Direct Observation of Entropic Stabilization of bcc Crystals Near Melting

Crystals with low latent heat are predicted to melt from an entropically stabilized body-centered cubic symmetry. At this weakly first-order transition, strongly correlated fluctuations are expected to emerge, which could change the nature of the transition. Here we show how large fluctuations stabilize bcc crystals formed from charged colloids, giving rise to strongly power-law correlated heterogeneous dynamics. Moreover, we find that significant nonaffine particle displacements lead to a vanishing of the nonaffine shear modulus at the transition. We interpret these observations by reformulating the Born-Huang theory to account for nonaffinity, illustrating a scenario of ordered solids reaching a state where classical lattice dynamics fail.

Figure 1

Top: Phase diagram as a function of colloid volume fraction $\varphi$. Confocal microscopy images (middle) and structure factors $S(q_x,q_y)$ (bottom) are given for $\varphi =0.050$ [(a), fluid], 0.063 [(b), fluid-bcc coexistence], 0.130 [(c), bcc], and 0.350 [(d), fcc]; $S(q_x,q_y)$ in (b) is separated into that of the coexisting crystal (left) and fluid (right).

Figure 2

(a) Lindemann parameter ${\delta }_L$. Inset: Mean-squared displacements $⟨\mathrm{\Delta }{r}^2(t)⟩$ for (top to bottom) $\varphi =0.030$, 0.060, 0.080, 0.141, 0.221, and 0.301. (b) fraction of “hot” particles $n_L$. Inset: Distributions of Voronoi volumes $P(v)$ for hot particles (red circles) and all others (blue squares). (c)–(e) Computer-generated renderings of experimental data, where hot particles are color coded according to cluster size, where blue, orange, and yellow are first, second, and third largest clusters, respectively, for $\varphi -{\varphi }_c=0.095$ (c), 0.011 (d), and 0.005 (e).

Figure 3

(a) Experimental affine elastic constant $C_{44}$ (squares) and nonaffine shear modulus $G_0$ (circles), and prediction from the reformulated Born theory (line).

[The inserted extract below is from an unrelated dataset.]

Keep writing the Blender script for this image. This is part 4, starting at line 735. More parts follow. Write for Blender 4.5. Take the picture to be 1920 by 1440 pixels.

Inset shows the amplitude of nonaffine displacements $⟨D^2⟩$. (b) Illustration of how a heterogeneous distribution of hot particles (red) in a bcc lattice disrupts the local force balance between “cold” particles (blue) bonded by green arrows.

Figure 4

(a) Cluster size distributions $P(n)$, for $\varphi =0.066$ (diamonds), 0.101 (triangles), 0.129 (squares), and 0.190 (circles); drawn lines are fits to a power-law distribution with exponential cutoff. (b) Comparison of experimental $P(n)$ for $\varphi =0.101$ (filled circles) and a distribution for a randomized placement of the same number of hot particles (open squares). (c) Cluster radius of gyration $R_g$ versus size $n$, for 6 different $\varphi$ between 0.17 and 0.066; drawn line indicates $d_f=1.70$. (d) Characteristic cluster size $⟨n⟩$ taken as the time-averaged size of the largest cluster (squares) or the time- and ensemble-averaged size of all clusters (circles); lines indicate a power-law divergence: $⟨n⟩\propto {[(\varphi -{\varphi }_c)/{\varphi }_c]}^{-3/4}$.